Deptford Goth's "Life After Defo" Will Make You Happily Sad

I don't know what "defo" is, but judging by this record, life after it is achingly melancholic. Actually after writing that I did a web search and learned that "defo" means something like "certainty". So who can argue that life after certainty would leave you anything but melancholic or worse?

Deptford Goth is not a group. It's one guy: a Brit named Daniel Woolhouse who clearly wishes to fill your head with dreamy, floating sadness and make it sound really, really good in the process. Think maybe an even more soothing and/or depressed and/or contemplative version of Sigur Rós minus the invented language and falsetto or James Blake minus the insistent beats.

A publicist sent the vinyl and I sat down and gave it a shot. I was immediately transported into Mr. Woolhouse's musical bluff where the warm wind rushes in from the ocean expanse, gently brushes your cheeks and says "why get over it when you can wallow in such comfortable misery?"

Unfortunately there's no lyric sheet so it's going to be a while before I can decipher all or any of the lyrics. Each time I vow to pick out the words I'm distracted by Woolhouse's glorious ear-candy. I did pick up one song where he sings "I belong with everyone I've ever known" but apparently he's stuck in his bedroom or kitchen or living room creating this stuff on a synthesizer so he can't be with them.

Woolhouse knows how to create gorgeous atmospherics, melodies that stick, tug at your heart and create glowing warmth. He sings in a wispy, croaky, sincere voice that is never cloying or pathetic. He's repetitive but not annoyingly so. You don't feel sorry for him. You just feel inspired and calmed.

How does he do it? He starts with a really deep but gentle, insistent bass line on many tracks: a soft, tacky deep one that lingers and is never overdone. He adds bell-toned fills, doubling for support the vocal melody. He sprinkles the surface with delicate tinkly accents. He leaves plenty of empty space to produce some desolation and he bathes it all in the perfect amount of reverb that helps produce a really wide and deep soundstage but not with so much reverb that the image body is diluted. It's mixed damn tastefully too.

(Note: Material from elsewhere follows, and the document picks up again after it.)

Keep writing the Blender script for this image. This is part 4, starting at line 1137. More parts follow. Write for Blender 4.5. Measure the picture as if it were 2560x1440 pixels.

The first play of this record stopped me in my tracks. Musically and sonically it demonstrates the inviting warmth good taste can create on usually cold and off-putting synthesizers. It's hypnotic musically and sonically. Woolhouse makes his artificial soundscape sound real. As real as the lonely yet inspired and somehow uplifting music he's created here.

I found the mastering engineer Greg Moore on Linkedin and asked about the vinyl. He told me it was cut from the 24 bit file, which of course had to be decimated to 16 bits for the CD. He also said the idea was to keep the dynamics wide and the bass deep. MIssion accomplished. If your system does deep bass, you'll quickly become addicted to the electronic bass. You get the CD with the LP so judge for yourself. Whatever Mr. Woolhouse's melancholy, he put a "smiley face" on the CD silkscreening.

The GZ Czech Republic pressing was decent. It sounded better than my copy looked, which was like someone took an orbital sander to side one's surface. Fortunately whatever it was didn't penetrate the grooves!

Put this one on late at night and I promise, promise you a really good, if somewhat heartbreakingly good time. Mr. Woolhouse knows how to orchestrate emotions as well as he does his electronic musical palette. This record is a minor miracle not to be missed.

Music Direct Buy It Now

COMMENTS
PeterPani's picture

all my GZ pressing surfaces look horrible. Sometimes you can also hear it. They really need better quality control.

Pauler1's picture

I have my copy coming from the UK, an expensive proposition.  Didn't read all the way through and realize it was GZ but here's to hoping the copy is good.  Certainly loved the music!  Feel Real is marvelous.

Pauler1's picture

Thought I would report back, the album was everything Michael said it was.  Musical tastes aside, my copy also looked questionable with odd white scuff like streaks in the vinyl but it sounded marvelous, was flat, and virtually surface noise free.  Great recommendation!